Information supplied ::
## START
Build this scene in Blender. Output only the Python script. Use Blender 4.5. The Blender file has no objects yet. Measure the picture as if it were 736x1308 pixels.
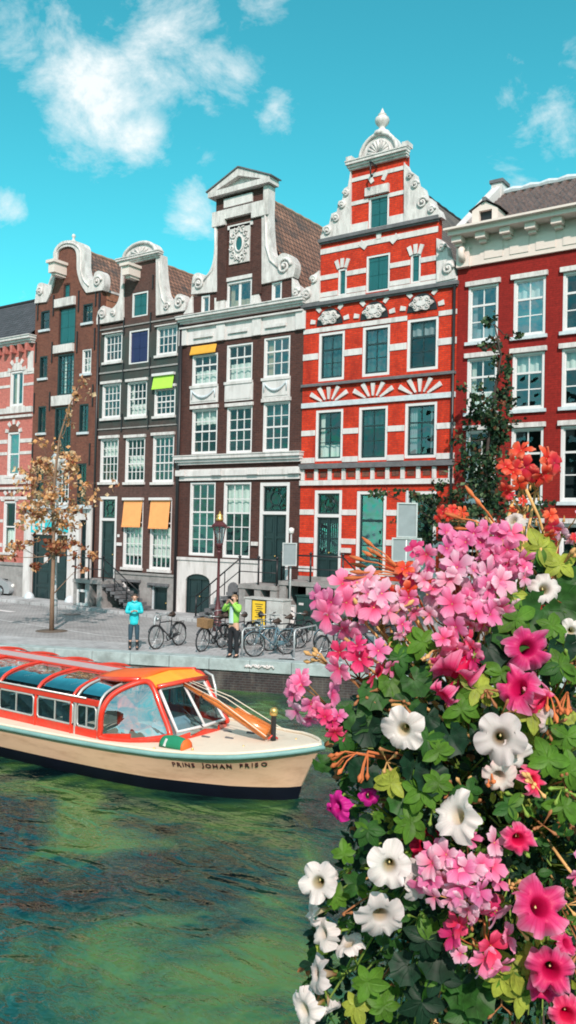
import bpy, bmesh, math, random
from mathutils import Vector, Matrix
from mathutils.geometry import tessellate_polygon
R = math.radians; PI = math.pi
random.seed(7)
S = bpy.context.scene; COL = S.collection

# ------------------------------------------------------------------ camera
FP = 1100.0; CAMLOC = Vector((0, -27.2, 3.7))
YAW = Vector((-0.576, 0.8174, 0)).normalized(); PITCH = R(1.15); ROLL = R(1.25)
_r0 = Vector((YAW.y, -YAW.x, 0)); _up = Vector((0, 0, 1))
CF = YAW * math.cos(PITCH) + _up * math.sin(PITCH)
_u1 = _up * math.cos(PITCH) - YAW * math.sin(PITCH)
CR = _r0 * math.cos(ROLL) + _u1 * math.sin(ROLL)
CU = _u1 * math.cos(ROLL) - _r0 * math.sin(ROLL)
cd = bpy.data.cameras.new('camera'); cam = bpy.data.objects.new('camera', cd); COL.objects.link(cam)
cam.matrix_world = Matrix(((CR.x, CU.x, -CF.x, CAMLOC.x), (CR.y, CU.y, -CF.y, CAMLOC.y), (CR.z, CU.z, -CF.z, CAMLOC.z), (0, 0, 0, 1)))
cd.sensor_fit = 'VERTICAL'; cd.sensor_height = 36; cd.lens = 36 * FP / 1308
cd.clip_start = 0.05; cd.clip_end = 3000
cd.dof.use_dof = False
S.camera = cam
def ray(px, py): return CF + CR * ((px - 368) / FP) - CU * ((py - 654) / FP)
def F(px, py, Y=0.0):                       # a point of the facade plane
    d = ray(px, py); t = (Y - CAMLOC.y) / d.y; return CAMLOC + d * t
def G(px, py, Z=0.0):                       # a point of a level plane
    d = ray(px, py); t = (Z - CAMLOC.z) / d.z; return CAMLOC + d * t
def D(px, py, dist): return CAMLOC + ray(px, py) * dist

# ------------------------------------------------------------------ light
SUN_EL = R(38); SUN_AZ = R(40)              # azimuth: towards the canal, 40 degrees round to the right
sdir = Vector((math.sin(SUN_AZ) * math.cos(SUN_EL), -math.cos(SUN_AZ) * math.cos(SUN_EL), math.sin(SUN_EL)))
sl = bpy.data.lights.new('sun', 'SUN'); sl.energy = 4.8; sl.angle = R(0.6); sl.color = (1, .845, .775)
so = bpy.data.objects.new('sun', sl); COL.objects.link(so); so.rotation_euler = sdir.to_track_quat('Z', 'Y').to_euler(); so.location = (0, 0, 60)
W = bpy.data.worlds.new('World'); S.world = W; W.use_nodes = True
nt = W.node_tree; N = nt.nodes; L = nt.links
bg = N['Background']; bg.inputs[1].default_value = 0.112
sky = N.new('ShaderNodeTexSky'); sky.sky_type = 'NISHITA'; sky.sun_disc = False
sky.sun_elevation = SUN_EL; sky.sun_rotation = math.atan2(sdir.x, sdir.y); sky.air_density = 1.0; sky.dust_density = .3; sky.ozone_density = 1.0
tint = N.new('ShaderNodeMix'); tint.data_type = 'RGBA'; tint.blend_type = 'MULTIPLY'; tint.inputs[0].default_value = 1
L.new(sky.outputs[0], tint.inputs[6]); tint.inputs[7].default_value = (.44, 2.08, 1.62, 1)
tc = N.new('ShaderNodeTexCoord')
mask = None
def wmath(op, a, b=None, c=None, clamp=False):
    n = N.new('ShaderNodeMath'); n.operation = op; n.use_clamp = clamp
    for i, v in enumerate((a, b, c)):
        if v is None: continue
        if isinstance(v, (int, float)): n.inputs[i].default_value = v
        else: L.new(v, n.inputs[i])
    return n.outputs[0]
CLOUDS = [((205, 40), 92, .86), ((125, 115), 82, .93), ((170, 165), 50, .75), ((250, 75), 70, .70), ((300, 90), 50, .6), ((240, 268), 36, 1.0), ((355, 145), 34, .7), ((90, 60), 60, .6), ((20, 40), 60, .6), ((10, 265), 30, .8),
          ((705, 155), 60, .72), ((660, 200), 50, .5), ((736, 100), 50, .45), ((640, 125), 25, .5), ((0, 20), 40, .6), ((330, 0), 60, .6), ((265, 190), 35, .35), ((360, 55), 25, .3), ((40, 380), 45, .35), ((560, 110), 60, .15),
          ((-200, 150), 120, .8), ((950, 60), 130, .8), ((1200, 300), 150, .7), ((-600, 300), 150, .8), ((100, -300), 200, .8), ((700, -500), 200, .8)]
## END
Your instructions ::
Give again, word for word, every line from the top of the data through the line with "S = bpy.context.scene; COL = S.collection", both ends included, and exclude the pictures.

Response to this task ::
Build this scene in Blender. Output only the Python script. Use Blender 4.5. The Blender file has no objects yet. Measure the picture as if it were 736x1308 pixels.
import bpy, bmesh, math, random
from mathutils import Vector, Matrix
from mathutils.geometry import tessellate_polygon
R = math.radians; PI = math.pi
random.seed(7)
S = bpy.context.scene; COL = S.collection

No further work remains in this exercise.